Closer Scrutiny Of Officer
Didn't Stop Citizen Complaints

Closer Scrutiny Of Officer
Didn't Stop Citizen Complaints

Courant.com
By: DAVE ALTIMARI and MIKAELA PORTER, daltimar@courant.com
Published: 3:18 PM EDT, August 8, 2014

Enfield police officials were so concerned about the number of citizen complaints against officer Matthew Worden early last year that they ordered shift commanders to keep close tabs on the K-9 officer, department records show.

The extra attention did not stem the tide.

Four more complaints were subsequently filed against Worden, including a brutality charge that resulted in the officer being placed on administrative leave.

The decision to pay close attention to Worden came after Chief Carl Sferrazza ordered Deputy Chief Gary Collins to examine 13 citizen complaints, and the resulting internal affairs investigations, made against Worden between 2007 and January 2013.

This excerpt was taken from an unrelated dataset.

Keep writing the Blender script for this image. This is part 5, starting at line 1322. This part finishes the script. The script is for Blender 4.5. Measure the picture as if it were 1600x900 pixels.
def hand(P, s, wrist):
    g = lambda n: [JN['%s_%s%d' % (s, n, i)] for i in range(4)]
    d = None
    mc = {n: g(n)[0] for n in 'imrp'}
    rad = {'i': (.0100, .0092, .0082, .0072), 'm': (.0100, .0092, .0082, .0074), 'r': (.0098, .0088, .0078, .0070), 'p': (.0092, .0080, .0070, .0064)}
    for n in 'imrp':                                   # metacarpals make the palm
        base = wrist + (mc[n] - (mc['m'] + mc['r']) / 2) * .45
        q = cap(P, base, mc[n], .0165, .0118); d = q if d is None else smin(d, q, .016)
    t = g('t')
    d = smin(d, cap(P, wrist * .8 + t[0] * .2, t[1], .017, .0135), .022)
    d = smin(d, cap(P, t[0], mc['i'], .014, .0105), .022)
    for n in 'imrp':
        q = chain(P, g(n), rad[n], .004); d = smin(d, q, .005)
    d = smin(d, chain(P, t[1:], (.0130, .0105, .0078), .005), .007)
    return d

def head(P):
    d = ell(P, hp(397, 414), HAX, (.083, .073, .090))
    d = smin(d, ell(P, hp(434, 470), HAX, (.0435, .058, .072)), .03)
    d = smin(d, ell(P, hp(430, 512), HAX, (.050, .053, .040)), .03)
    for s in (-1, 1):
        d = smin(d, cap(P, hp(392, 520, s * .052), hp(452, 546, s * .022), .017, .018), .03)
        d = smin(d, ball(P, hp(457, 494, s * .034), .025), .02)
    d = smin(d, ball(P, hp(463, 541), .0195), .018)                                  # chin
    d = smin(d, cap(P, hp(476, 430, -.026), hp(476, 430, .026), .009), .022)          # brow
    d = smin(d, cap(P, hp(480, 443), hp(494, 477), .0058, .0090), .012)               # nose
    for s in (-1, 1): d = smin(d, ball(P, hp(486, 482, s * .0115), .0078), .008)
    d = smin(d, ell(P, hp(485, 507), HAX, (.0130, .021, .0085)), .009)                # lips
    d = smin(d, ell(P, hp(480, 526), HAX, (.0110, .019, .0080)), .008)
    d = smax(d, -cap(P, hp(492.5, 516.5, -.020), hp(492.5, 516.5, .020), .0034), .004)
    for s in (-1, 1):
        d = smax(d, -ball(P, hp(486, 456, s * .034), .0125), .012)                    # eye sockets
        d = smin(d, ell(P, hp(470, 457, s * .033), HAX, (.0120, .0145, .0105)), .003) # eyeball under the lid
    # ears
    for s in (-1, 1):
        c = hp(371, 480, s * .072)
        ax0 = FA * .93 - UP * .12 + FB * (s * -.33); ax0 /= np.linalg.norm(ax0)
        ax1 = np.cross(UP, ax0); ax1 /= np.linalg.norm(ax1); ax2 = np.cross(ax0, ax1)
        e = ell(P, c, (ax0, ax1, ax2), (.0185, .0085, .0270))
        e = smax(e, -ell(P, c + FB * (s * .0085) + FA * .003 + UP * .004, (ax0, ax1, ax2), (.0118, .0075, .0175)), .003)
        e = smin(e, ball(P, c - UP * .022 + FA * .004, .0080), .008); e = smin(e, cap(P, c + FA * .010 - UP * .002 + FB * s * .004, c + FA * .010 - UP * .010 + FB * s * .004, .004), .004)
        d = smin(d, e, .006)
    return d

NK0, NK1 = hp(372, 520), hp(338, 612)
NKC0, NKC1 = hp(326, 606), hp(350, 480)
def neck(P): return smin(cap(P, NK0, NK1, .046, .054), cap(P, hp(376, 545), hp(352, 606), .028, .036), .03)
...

In a memo to Sferrazza, dated Jan. 8, 2013, Collins concluded "while most of the complaints were unfounded "extra supervision on his (Worden's) calls may help to stem some of these complaints." Collins recommended at the end of the 4-page memo that shift commanders and field sergeants get more involved with Worden.

Since that memo was written, Worden has been the subject of four complaints, including two this year in which he has been accused of using unnecessary force. Worden is currently on paid administrative leave while an internal affairs investigation into one of those 2014 complaints, filed by Mark Maher of Vernon, is investigated.

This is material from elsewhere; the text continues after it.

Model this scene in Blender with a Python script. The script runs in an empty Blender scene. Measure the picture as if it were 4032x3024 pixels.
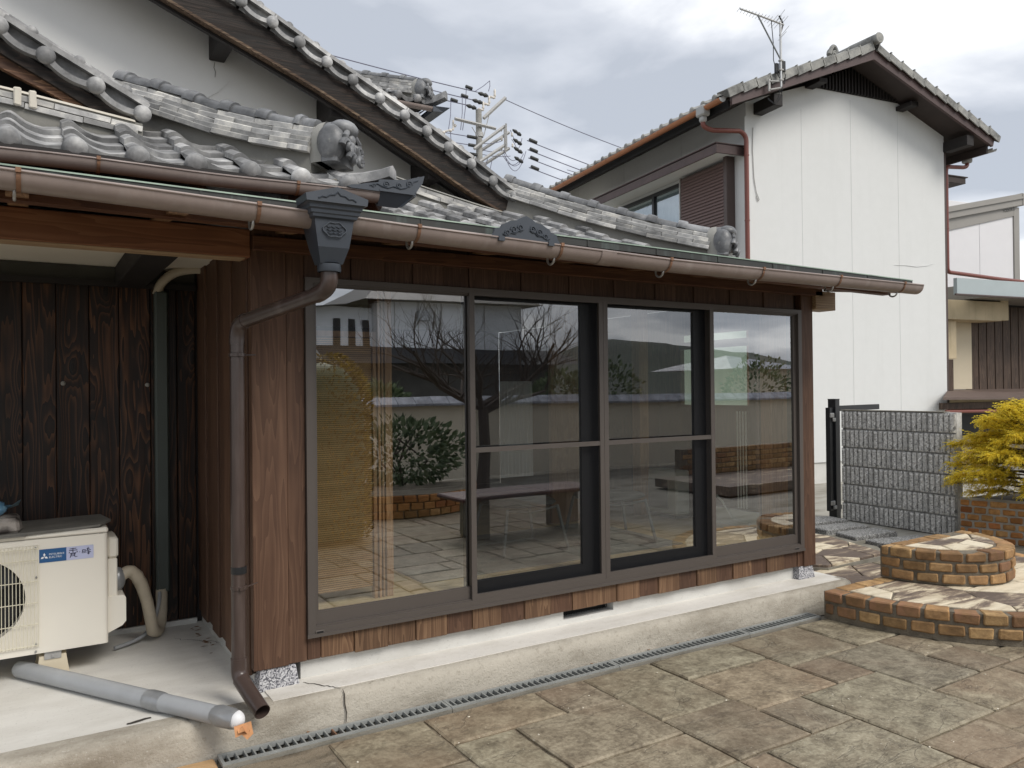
import bpy, math, random
import numpy as np
from mathutils import Vector, Matrix, noise as mnoise
random.seed(7)
sc = bpy.context.scene
COL = sc.collection
rad = math.radians

# ------------------------------------------------------------------ camera
cam = bpy.data.cameras.new("camera")
cam_o = bpy.data.objects.new("camera", cam); COL.objects.link(cam_o)
cam.sensor_width = 36.0
cam.lens = 36.0 * 3100.0 / 4032.0
cam.clip_start = 0.05; cam.clip_end = 3000
def cam_basis(yaw, pitch, roll):
    f = Vector((math.sin(yaw)*math.cos(pitch), math.cos(yaw)*math.cos(pitch), math.sin(pitch)))
    r = Vector((math.cos(yaw), -math.sin(yaw), 0)); u = r.cross(f)
    r2 = r*math.cos(roll)+u*math.sin(roll); u2 = u*math.cos(roll)-r*math.sin(roll)
    return r2, u2, f
_r, _u, _f = cam_basis(rad(31.71), rad(.40), rad(-.61))
cam_o.matrix_world = Matrix(((_r.x,_u.x,-_f.x,-1.109),(_r.y,_u.y,-_f.y,-3.644),(_r.z,_u.z,-_f.z,1.486),(0,0,0,1)))
sc.camera = cam_o

# ------------------------------------------------------------------ sky, sun, exposure
SUN_EL, SUN_AZ = rad(46), rad(158)      # azimuth clockwise from +Y
w = bpy.data.worlds.new("World"); sc.world = w; w.use_nodes = True
nt = w.node_tree; nt.nodes.clear()
def N(t, tree=None, **kw):
    n = (tree or nt).nodes.new(t)
    for k, v in kw.items(): setattr(n, k, v)
    return n
out = N('ShaderNodeOutputWorld'); bg = N('ShaderNodeBackground')
sky = N('ShaderNodeTexSky', sky_type='NISHITA', sun_disc=False, sun_elevation=SUN_EL, sun_rotation=SUN_AZ)
sky.air_density = 1.0; sky.dust_density = 1.5
tc = N('ShaderNodeTexCoord'); sep = N('ShaderNodeSeparateXYZ')
nt.links.new(tc.outputs['Generated'], sep.inputs[0])
zz = N('ShaderNodeMath', operation='MAXIMUM'); nt.links.new(sep.outputs['Z'], zz.inputs[0]); zz.inputs[1].default_value = 0.0
za = N('ShaderNodeMath', operation='ADD'); nt.links.new(zz.outputs[0], za.inputs[0]); za.inputs[1].default_value = .22
dv = N('ShaderNodeVectorMath', operation='DIVIDE'); nt.links.new(tc.outputs['Generated'], dv.inputs[0])
cmb = N('ShaderNodeCombineXYZ')
for i in range(3): nt.links.new(za.outputs[0], cmb.inputs[i])
nt.links.new(cmb.outputs[0], dv.inputs[1])
mp = N('ShaderNodeMapping'); mp.inputs['Location'].default_value = (3.45, 1.35, 0); mp.inputs['Scale'].default_value = (1, 1, .3)
nt.links.new(dv.outputs[0], mp.inputs[0])
n1 = N('ShaderNodeTexNoise'); n1.inputs['Scale'].default_value = 1.9; n1.inputs['Detail'].default_value = 7; n1.inputs['Roughness'].default_value = .5; n1.inputs['Distortion'].default_value = .25
n2 = N('ShaderNodeTexNoise'); n2.inputs['Scale'].default_value = .9; n2.inputs['Detail'].default_value = 3
nt.links.new(mp.outputs[0], n1.inputs['Vector']); nt.links.new(mp.outputs[0], n2.inputs['Vector'])
addn = N('ShaderNodeMath', operation='MULTIPLY_ADD'); nt.links.new(n2.outputs['Fac'], addn.inputs[0]); addn.inputs[1].default_value = .45
half = N('ShaderNodeMath', operation='MULTIPLY'); nt.links.new(n1.outputs['Fac'], half.inputs[0]); half.inputs[1].default_value = .8
nt.links.new(half.outputs[0], addn.inputs[2])
cr = N('ShaderNodeValToRGB')
cr.color_ramp.elements[0].position = .515; cr.color_ramp.elements[0].color = (3.6, 3.85, 4.3, 1)
cr.color_ramp.elements[1].position = .70; cr.color_ramp.elements[1].color = (8.0, 8.05, 8.15, 1)
e = cr.color_ramp.elements.new(.60); e.color = (4.9, 5.1, 5.5, 1)
nt.links.new(addn.outputs[0], cr.inputs[0])
mixc = N('ShaderNodeMixRGB'); mixc.inputs[0].default_value = .9
nt.links.new(sky.outputs[0], mixc.inputs[1]); nt.links.new(cr.outputs[0], mixc.inputs[2])
nt.links.new(mixc.outputs[0], bg.inputs[0]); bg.inputs[1].default_value = .1
nt.links.new(bg.outputs[0], out.inputs[0])
sl = bpy.data.lights.new("sun", 'SUN'); sl.energy = 1.5; sl.angle = rad(25); sl.color = (1, .95, .88)
so = bpy.data.objects.new("sun", sl); COL.objects.link(so)
sd = Vector((math.sin(SUN_AZ)*math.cos(SUN_EL), math.cos(SUN_AZ)*math.cos(SUN_EL), math.sin(SUN_EL)))
so.rotation_euler = sd.to_track_quat('Z', 'Y').to_euler(); so.location = sd*60
sc.view_settings.view_transform = 'Standard'; sc.view_settings.look = 'None'
sc.view_settings.exposure = 0.68; sc.view_settings.gamma = 1; sc.view_settings.use_curve_mapping = False
sc.cycles.max_bounces = 8; sc.cycles.transparent_max_bounces = 12; sc.cycles.use_denoising = True
sc.cycles.caustics_reflective = False; sc.cycles.caustics_refractive = False

# ------------------------------------------------------------------ mesh helpers
class MB:
    def __init__(s): s.v = []; s.f = []; s.m = []
    def add(s, vs, fs, m=0):
        b = len(s.v); s.v += [tuple(q) for q in vs]
        for q in fs: s.f.append(tuple(b+i for i in q)); s.m.append(m)
        return s
    def box(s, x0, x1, y0, y1, z0, z1, m=0):
        return s.add([(x0,y0,z0),(x1,y0,z0),(x1,y1,z0),(x0,y1,z0),(x0,y0,z1),(x1,y0,z1),(x1,y1,z1),(x0,y1,z1)],
                     [(0,3,2,1),(4,5,6,7),(0,1,5,4),(1,2,6,5),(2,3,7,6),(3,0,4,7)], m)
    def cbox(s, x0, x1, y0, y1, z0, z1, b=.004, j=0, m=0):          # chamfered box, 44 triangles
        X=(x0,x1); Y=(y0,y1); Z=(z0,z1); vs=[]; idx={}
        for i in (0,1):
            for jj in (0,1):
                for k in (0,1):
                    c=[X[i],Y[jj],Z[k]]; sg=(1-2*i,1-2*jj,1-2*k)
                    d=[(random.random()-.5)*2*j for _ in range(3)]
                    for a in range(3):
                        p=[c[q]+(sg[q]*b if q!=a else 0)+d[q] for q in range(3)]
                        idx[(i,jj,k,a)]=len(vs); vs.append(p)
        g=lambda i,jj,k,a: idx[(i,jj,k,a)]
        fs=[]
        for e in (0,1):
            fs.append((g(e,0,0,0),g(e,1,0,0),g(e,1,1,0),g(e,0,1,0)))
            fs.append((g(0,e,0,1),g(1,e,0,1),g(1,e,1,1),g(0,e,1,1)))
            fs.append((g(0,0,e,2),g(1,0,e,2),g(1,1,e,2),g(0,1,e,2)))
        for a in (0,1):
            for b2 in (0,1):
                fs.append((g(a,b2,0,0),g(a,b2,0,1),g(a,b2,1,1),g(a,b2,1,0)))
                fs.append((g(a,0,b2,0),g(a,0,b2,2),g(a,1,b2,2),g(a,1,b2,0)))
                fs.append((g(0,a,b2,1),g(0,a,b2,2),g(1,a,b2,2),g(1,a,b2,1)))
                for c in (0,1): fs.append((g(a,b2,c,0),g(a,b2,c,1),g(a,b2,c,2)))
        return s.add(vs, fs, m)
    def tube(s, pts, r, n=8, caps=True, m=0, flat=None):
        P=[Vector(p) for p in pts]; R=r if isinstance(r,(list,tuple)) else [r]*len(P)
        T=[]
        for i in range(len(P)):
            a=P[max(0,i-1)]; b=P[min(len(P)-1,i+1)]; T.append((b-a).normalized())
        up=Vector((0,0,1)) if abs(T[0].z)<.9 else Vector((0,1,0))
        x=(up-T[0]*up.dot(T[0])).normalized(); vs=[]
        for i,p in enumerate(P):
            x=(x-T[i]*x.dot(T[i])).normalized(); y=T[i].cross(x)
            for k in range(n):
                a=2*math.pi*k/n; vs.append(p+(x*math.cos(a)+y*math.sin(a))*R[i])
        fs=[]
        for i in range(len(P)-1):
            for k in range(n):
                fs.append((i*n+k,i*n+(k+1)%n,(i+1)*n+(k+1)%n,(i+1)*n+k))
        if caps: fs.append(tuple(range(n))[::-1]); fs.append(tuple((len(P)-1)*n+k for k in range(n)))
        return s.add(vs,fs,m)
    def sweep(s, pts, prof, side, up, m=0, closed=True):
        """extrude an open/closed 2-D profile [(side,up)...] along pts"""
        S=Vector(side); U=Vector(up); vs=[]; n=len(prof)
        for p in pts:
            for a,b in prof: vs.append(Vector(p)+S*a+U*b)
        fs=[]; kk=n if closed else n-1
        for i in range(len(pts)-1):
            for k in range(kk): fs.append((i*n+k,i*n+(k+1)%n,(i+1)*n+(k+1)%n,(i+1)*n+k))
        if closed: fs.append(tuple(range(n))[::-1]); fs.append(tuple((len(pts)-1)*n+k for k in range(n)))
        return s.add(vs,fs,m)
    def ball(s, c, r, nu=12, nv=8, sx=1, sy=1, sz=1, m=0, mat=None):
        vs=[]; c=Vector(c)
        for i in range(nv+1):
            t=math.pi*i/nv
            for k in range(nu):
                a=2*math.pi*k/nu; p=Vector((math.sin(t)*math.cos(a)*r*sx,math.sin(t)*math.sin(a)*r*sy,math.cos(t)*r*sz))
                vs.append(c+(mat@p if mat else p))
        fs=[]
        for i in range(nv):
            for k in range(nu): fs.append((i*nu+k,(i+1)*nu+k,(i+1)*nu+(k+1)%nu,i*nu+(k+1)%nu))
        return s.add(vs,fs,m)
    def prism(s, poly, o, a, b, d, m=0):
        """2-D polygon in axes a,b from origin o, extruded by vector d"""
        o=Vector(o);a=Vector(a);b=Vector(b);d=Vector(d);n=len(poly)
        vs=[o+a*p[0]+b*p[1] for p in poly]; vs+=[q+d for q in vs]
        fs=[tuple(range(n))[::-1],tuple(range(n,2*n))]+[(i,(i+1)%n,n+(i+1)%n,n+i) for i in range(n)]
        return s.add(vs,fs,m)
    def rev(s, prof, o, n=16, m=0, ax=None):
        """revolve [(r,z)] about axis through o"""
        o=Vector(o); vs=[]
        M3=Vector(ax).to_track_quat('Z','Y').to_matrix() if ax else None
        for r,z in prof:
            for k in range(n):
                a=2*math.pi*k/n; p=Vector((r*math.cos(a),r*math.sin(a),z)); vs.append(o+(M3@p if M3 else p))
        fs=[]
        for i in range(len(prof)-1):
            for k in range(n): fs.append((i*n+k,i*n+(k+1)%n,(i+1)*n+(k+1)%n,(i+1)*n+k))
        return s.add(vs,fs,m)
    def mesh(s, name, mats, smooth=None):
        me=bpy.data.meshes.new(name); me.from_pydata(s.v,[],s.f)
        for q in (mats if isinstance(mats,(list,tuple)) else [mats]): me.materials.append(q)
        if any(s.m): me.polygons.foreach_set('material_index', s.m)
        if smooth is not None:
            me.polygons.foreach_set('use_smooth',[True]*len(me.polygons))
            if smooth<179: me.set_sharp_from_angle(angle=rad(smooth))
        me.update(); return me
def obj(name, data, parent=None, mats=None, smooth=None, M=None, loc=None):
    if isinstance(data, MB): data=data.mesh(name, mats, smooth)
    o=bpy.data.objects.new(name, data); COL.objects.link(o)
    if parent: o.parent=parent
    if M is not None: o.matrix_local=M
    elif loc is not None: o.location=loc
    return o
def tag(o, label=None, cat=None, group=None, kind=None):
    if label: o['label']=label
    if cat: o['category']=cat
    if group: o['group']=group
    if kind: o['kind']=kind
    return o
def thing(name, label, cat, loc=(0,0,0), rotz=0, group=None):
    o=bpy.data.objects.new(name,None); COL.objects.link(o); o.empty_display_size=.2
    o.location=loc; o.rotation_euler=(0,0,rotz)
    return tag(o,label,cat,group)
def lerp(a,b,t): return a+(b-a)*t
def interp(L,x):
    if x<=L[0][0]:
        (x0,y0),(x1,y1)=L[0],L[1]
    elif x>=L[-1][0]:
        (x0,y0),(x1,y1)=L[-2],L[-1]
    else:
        for i in range(len(L)-1):
            if L[i][0]<=x<=L[i+1][0]: (x0,y0),(x1,y1)=L[i],L[i+1]; break
    return y0+(y1-y0)*(x-x0)/(x1-x0)
def frame(o,u,v,n):
    return Matrix(((u[0],v[0],n[0],o[0]),(u[1],v[1],n[1],o[1]),(u[2],v[2],n[2],o[2]),(0,0,0,1)))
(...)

Maher and another man Eric AvaIos, who was shot by a stun gun twice by Worden in February, have both filed notice of intent to sue notices with the town.

Their attorney, A. Paul Spinella of Hartford, said Friday the report by the deputy chief should have signaled to police officials that they had a problem.

"Almost every single report indicates that he was rude or discourteous and that should have been clear red flag to the administration," Spinella said. "It certainly raises the question about whether the department knew they had a bad apple and turned the other cheek."

But Sferrazza said the memo shows that the department was being proactive.

"The department wasn't asleep at the switch here. It wasn't lost on us the high number of complaints against (Worden)," Sferrazza said. "We wanted to be proactive and make sure that we did everything correctly in investigating these complaints and that there were no patterns."

The chief said that the department did follow up on the deputy chief's recommendations. All supervisors were made aware of the issue and one captain has even gone out on some of Worden's calls to monitor the officer.

In addition Worden was sent to a one-day training class last March at the Hartford Police Department that the brochure describes as a "classroom based combat-confrontation avoidance class."

Besides the four citizen's complaints, Worden has filed 11 use of force reports since January 2013, far more than any of the other 99 officers in the department, police records show.

Because Enfield is a federally accredited police department, officers must fill out a use of force form every time an incident warrants it. The reports can be for anything from drawing a weapon on a suspect to take-downs during arrests to using a Taser.

Since 2012 Worden has filed 17 use of force reports, six more than anyone else in the department, records show. There have been 14 internal affairs investigations of Worden since 2007, but Sferrazza said many of them were for being rude or discourteous and not for allegations of police brutality.

Sferrazza said some of the use of force incidents include incidents when Worden's dog, Falco, bit a suspect. Records show the departments other full-time K-9 officer Chris Dufresne has filed two use of force reports in the same time frame.